Но когда арестовали Флорана („весь квартал выдал его“, рынок оказался „сообщником полиции“) и все Толстые почувствовали облегчение („квартал успокоился“), — один Клод был мрачен. Художника не могли рассеять ни яркое солнце, ни богатство красок зелени. „Я от всего этого буквально заболел“, — рассказывал он огороднице, г-же Франсуа, о демагогической комедии суда над Флораном. „Клода действительно трясла лихорадка… Какие же, однако, негодяи порядочные люди“. Его доводило до отчаяния ликование рынка, нескрываемая радость Толстых по поводу освобождения от „невыносимого бремени, давившего им на желудок“; вокруг него остались „одни Толстяки, округлившиеся, готовые лопнуть от избытка пищеварения“. Взглянув на крышу рынка, Клод увидел там Кадину и Маржолена. Они жарились на солнце, отдаваясь бездумной, животной радости жизни. На этот раз художник не нашел в себе эстетических эмоций: он погрозил своим любимцам кулаком.
„Чрево Парижа“ — колоссальный натюрморт…апофеоз рынка, овощей, рыбы, мяса…читая книгу, вы испытываете те же ощущения, какие испытали, проходя мимо этого дворца пищеварения, подлинного чрева Парижа», — писал Мопассан. Разве это произведение «не поэма снеди?» [198] .

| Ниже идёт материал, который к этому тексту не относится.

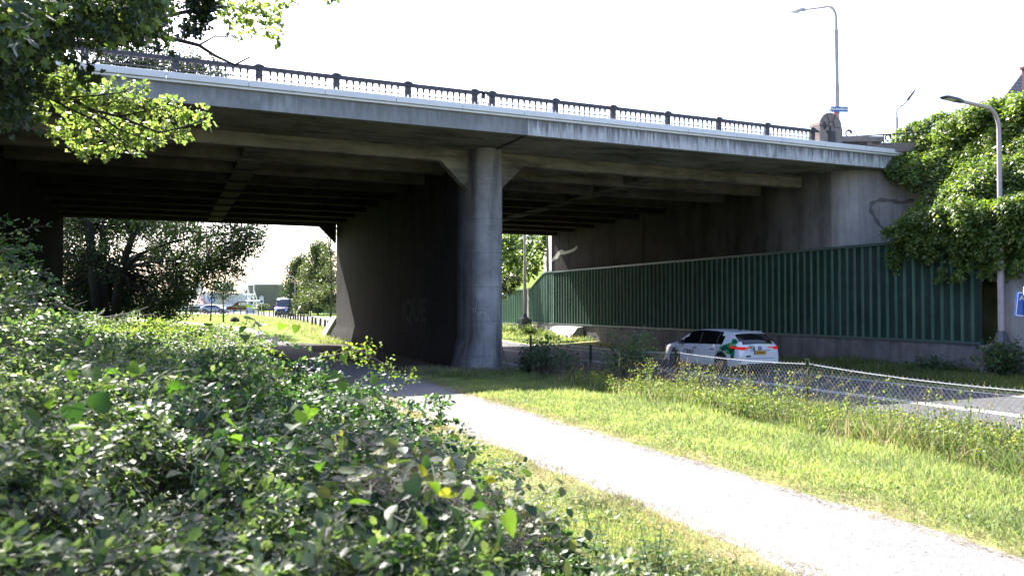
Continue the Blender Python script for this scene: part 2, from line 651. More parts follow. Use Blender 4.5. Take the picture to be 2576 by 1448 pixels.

Да, конечно, и поэма снеди, и гигантский натюрморт… Данная характеристика романа приобрела устойчивость и встретится не раз в различных работах о Золя. Но нельзя забывать: эта поэма снеди открывается драматичнейшей экспозицией — ночью обоз огородников следует к Парижу, чтобы прибыть туда на рассвете. Конь, шедший во главе обоза, везшего на рынок овощи, из которых и составятся великолепные натюрморты, остановился, как вкопанный; почти под копытами лошади, растянувшись во весь рост, раскинув руки и уткнувшись лицом в пыльные камни мостовой, лежал человек, длинный и тощий, «словно сухая ветвь…». Республиканец Флоран, схваченный 4 декабря 1851 года, бежавший из ссылки, умирающий от голода и лишений, через восемь лет тайно возвращался в Париж, тучный Париж, занятый своим пищеварением, обраставший жиром и «втихомолку поддерживавший Империю».
198
Ги де Мопассан. Полн. собр. соч., т. 11, стр. 162.